On the surface, not many direct comparisons can be made here, but when I was sitting in the theatre last night, the only thought in my head during the JLo dolling-up scene was Marion Cobretti getting ready for battle. These are nearly identical scenes in their intent and execution, just aimed for different sexes. Maid in Manhattan has a cute adorable Cinderella getting ready for the ball scene because that is what a woman in the audience dreams of. Her mother probably read her the Cinderella story as a kid, and that has some permanent real estate in her heart and mind. Similarly, while I don't personally want to load up for a battle with the Night Slasher, my inner badass Marine-lovin' commando knows that I want to rack a shotgun, save the girl, and wipe out the Night Slasher. These glory scenes, both montages of quick bursts of activity, feed into this inner desire. Wanting to don a long black jacket, not shave for a week, load myself up with a couple heaters and take on a faceless evil entity isn't something I verbalize much, and on the other hand I haven't heard many women talk like "Gee, I hope today my life is just like Cinderella at the ball!" Just because we never verbalize these things amongst the sexes doesn't mean they aren't there.

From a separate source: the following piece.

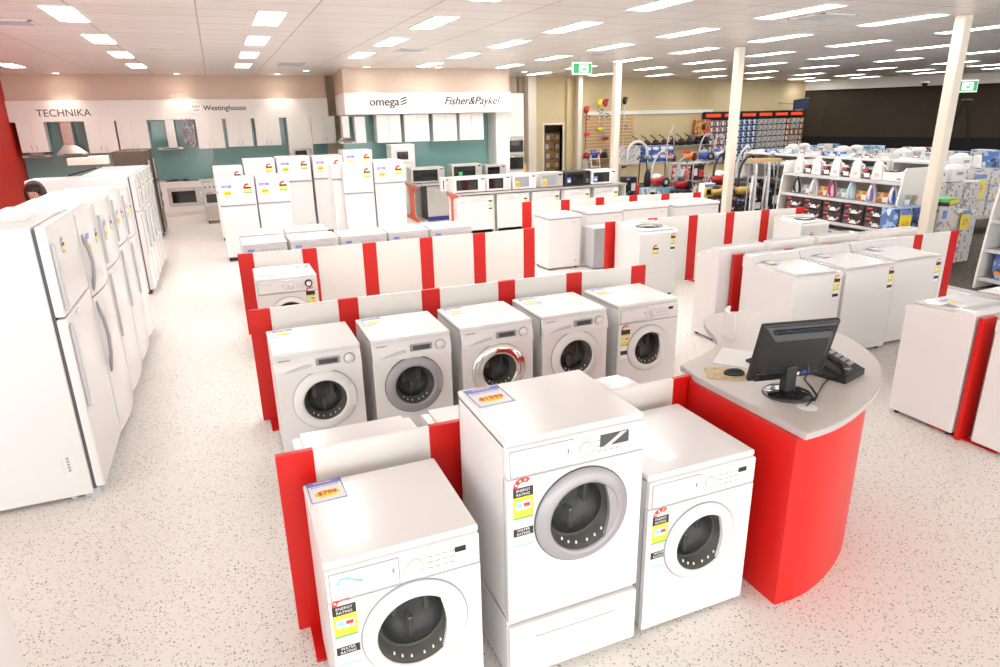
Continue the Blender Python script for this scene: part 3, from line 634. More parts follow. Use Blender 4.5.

And this is the reason why Main in Manhattan accomplishes what it sets out to do, much like Cobra accomplishes it's goals. We are successfully transported into the like of Marisa. In spite of a large number of complaints about JLo's abilities, I thought she did a great job in Maid. She plays a more everyday, down to earth character, and I believe her when she says "I'm still Jenny from around the block". She ain't joking. She comes across realistically. There won't be many surprises for you in this one, and I've already given away enough of the movie for you to determine if you'd be interested in checking this one out, no need for any more backstory really.

The only movie that director Wayne Wang has done previously that you've probably heard of is Anywhere But Here which was not very tolerable, but he comes through on his duties here. With a story as straightforward as Maid in Manhattan I would demand a very straightforward directing job. I want clean colors, clean lighting and nothing tricky. An occasional long shot of the city, closeups during dialogue, and appropriate framing of Chris and Marisa kissing with her adorable little son Ty still in the frame. No making out without the child visible! Everything is done by the numbers here and you won't have a complaint. The cinematography of New York seems accurate and well done. If you've read some of my previous reviews you may think I am crazy over soundtracks, but for some reason I have been paying particular note to them as of late. It can really make a movie. Maid features a score that at times I found irritating but does have some nice songs woven throughout the story. Several ditties I made mental notes that I wanted to explore more after the movie was over, namely Come Away With Me from Norah Jones. Beware, I'm Coming Out is featured not once, but twice within Maid. Wow. Thankfully we are spared of any JLo contributions.